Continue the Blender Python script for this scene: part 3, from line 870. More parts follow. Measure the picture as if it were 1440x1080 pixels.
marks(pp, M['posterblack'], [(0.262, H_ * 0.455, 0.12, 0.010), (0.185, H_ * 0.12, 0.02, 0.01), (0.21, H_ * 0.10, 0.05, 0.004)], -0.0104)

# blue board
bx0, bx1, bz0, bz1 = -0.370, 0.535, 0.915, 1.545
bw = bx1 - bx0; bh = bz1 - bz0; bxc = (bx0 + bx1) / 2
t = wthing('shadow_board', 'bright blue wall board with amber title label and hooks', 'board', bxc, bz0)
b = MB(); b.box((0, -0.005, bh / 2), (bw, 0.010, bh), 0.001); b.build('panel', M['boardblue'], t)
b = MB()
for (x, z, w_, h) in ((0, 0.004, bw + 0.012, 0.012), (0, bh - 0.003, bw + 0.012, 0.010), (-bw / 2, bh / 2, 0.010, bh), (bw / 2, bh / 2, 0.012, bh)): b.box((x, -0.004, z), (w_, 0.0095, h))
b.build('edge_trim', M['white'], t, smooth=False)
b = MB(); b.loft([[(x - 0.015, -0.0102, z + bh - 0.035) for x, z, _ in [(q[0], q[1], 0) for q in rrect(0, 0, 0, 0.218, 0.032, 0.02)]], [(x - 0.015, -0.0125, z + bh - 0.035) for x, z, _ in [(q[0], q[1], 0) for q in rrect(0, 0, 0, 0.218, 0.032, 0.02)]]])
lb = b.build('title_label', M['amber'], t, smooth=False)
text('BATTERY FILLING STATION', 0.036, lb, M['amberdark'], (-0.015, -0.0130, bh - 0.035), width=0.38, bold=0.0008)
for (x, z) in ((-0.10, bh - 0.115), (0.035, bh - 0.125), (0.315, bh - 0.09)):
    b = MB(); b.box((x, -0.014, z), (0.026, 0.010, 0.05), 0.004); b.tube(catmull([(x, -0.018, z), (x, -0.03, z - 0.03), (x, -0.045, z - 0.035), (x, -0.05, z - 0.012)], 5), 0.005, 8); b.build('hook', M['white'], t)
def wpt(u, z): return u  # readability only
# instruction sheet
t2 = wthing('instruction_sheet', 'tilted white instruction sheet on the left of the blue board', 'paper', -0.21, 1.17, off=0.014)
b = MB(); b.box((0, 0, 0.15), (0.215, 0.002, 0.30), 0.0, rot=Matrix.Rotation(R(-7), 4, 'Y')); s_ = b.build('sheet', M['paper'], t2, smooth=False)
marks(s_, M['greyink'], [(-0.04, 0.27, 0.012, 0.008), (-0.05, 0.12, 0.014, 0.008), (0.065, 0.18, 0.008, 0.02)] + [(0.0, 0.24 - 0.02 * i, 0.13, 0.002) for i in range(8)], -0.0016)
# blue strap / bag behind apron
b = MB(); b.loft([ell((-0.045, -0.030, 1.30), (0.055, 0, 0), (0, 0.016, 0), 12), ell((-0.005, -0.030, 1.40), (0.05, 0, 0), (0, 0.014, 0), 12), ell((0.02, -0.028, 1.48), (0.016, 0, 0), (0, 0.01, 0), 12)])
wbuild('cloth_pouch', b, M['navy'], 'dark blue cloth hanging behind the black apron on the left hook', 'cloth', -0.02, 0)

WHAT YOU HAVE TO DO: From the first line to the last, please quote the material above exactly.

SOLUTION BELOW:
Continue the Blender Python script for this scene: part 3, from line 870. More parts follow. Measure the picture as if it were 1440x1080 pixels.
marks(pp, M['posterblack'], [(0.262, H_ * 0.455, 0.12, 0.010), (0.185, H_ * 0.12, 0.02, 0.01), (0.21, H_ * 0.10, 0.05, 0.004)], -0.0104)

# blue board
bx0, bx1, bz0, bz1 = -0.370, 0.535, 0.915, 1.545
bw = bx1 - bx0; bh = bz1 - bz0; bxc = (bx0 + bx1) / 2
t = wthing('shadow_board', 'bright blue wall board with amber title label and hooks', 'board', bxc, bz0)
b = MB(); b.box((0, -0.005, bh / 2), (bw, 0.010, bh), 0.001); b.build('panel', M['boardblue'], t)
b = MB()
for (x, z, w_, h) in ((0, 0.004, bw + 0.012, 0.012), (0, bh - 0.003, bw + 0.012, 0.010), (-bw / 2, bh / 2, 0.010, bh), (bw / 2, bh / 2, 0.012, bh)): b.box((x, -0.004, z), (w_, 0.0095, h))
b.build('edge_trim', M['white'], t, smooth=False)
b = MB(); b.loft([[(x - 0.015, -0.0102, z + bh - 0.035) for x, z, _ in [(q[0], q[1], 0) for q in rrect(0, 0, 0, 0.218, 0.032, 0.02)]], [(x - 0.015, -0.0125, z + bh - 0.035) for x, z, _ in [(q[0], q[1], 0) for q in rrect(0, 0, 0, 0.218, 0.032, 0.02)]]])
lb = b.build('title_label', M['amber'], t, smooth=False)
text('BATTERY FILLING STATION', 0.036, lb, M['amberdark'], (-0.015, -0.0130, bh - 0.035), width=0.38, bold=0.0008)
for (x, z) in ((-0.10, bh - 0.115), (0.035, bh - 0.125), (0.315, bh - 0.09)):
    b = MB(); b.box((x, -0.014, z), (0.026, 0.010, 0.05), 0.004); b.tube(catmull([(x, -0.018, z), (x, -0.03, z - 0.03), (x, -0.045, z - 0.035), (x, -0.05, z - 0.012)], 5), 0.005, 8); b.build('hook', M['white'], t)
def wpt(u, z): return u  # readability only
# instruction sheet
t2 = wthing('instruction_sheet', 'tilted white instruction sheet on the left of the blue board', 'paper', -0.21, 1.17, off=0.014)
b = MB(); b.box((0, 0, 0.15), (0.215, 0.002, 0.30), 0.0, rot=Matrix.Rotation(R(-7), 4, 'Y')); s_ = b.build('sheet', M['paper'], t2, smooth=False)
marks(s_, M['greyink'], [(-0.04, 0.27, 0.012, 0.008), (-0.05, 0.12, 0.014, 0.008), (0.065, 0.18, 0.008, 0.02)] + [(0.0, 0.24 - 0.02 * i, 0.13, 0.002) for i in range(8)], -0.0016)
# blue strap / bag behind apron
b = MB(); b.loft([ell((-0.045, -0.030, 1.30), (0.055, 0, 0), (0, 0.016, 0), 12), ell((-0.005, -0.030, 1.40), (0.05, 0, 0), (0, 0.014, 0), 12), ell((0.02, -0.028, 1.48), (0.016, 0, 0), (0, 0.01, 0), 12)])
wbuild('cloth_pouch', b, M['navy'], 'dark blue cloth hanging behind the black apron on the left hook', 'cloth', -0.02, 0)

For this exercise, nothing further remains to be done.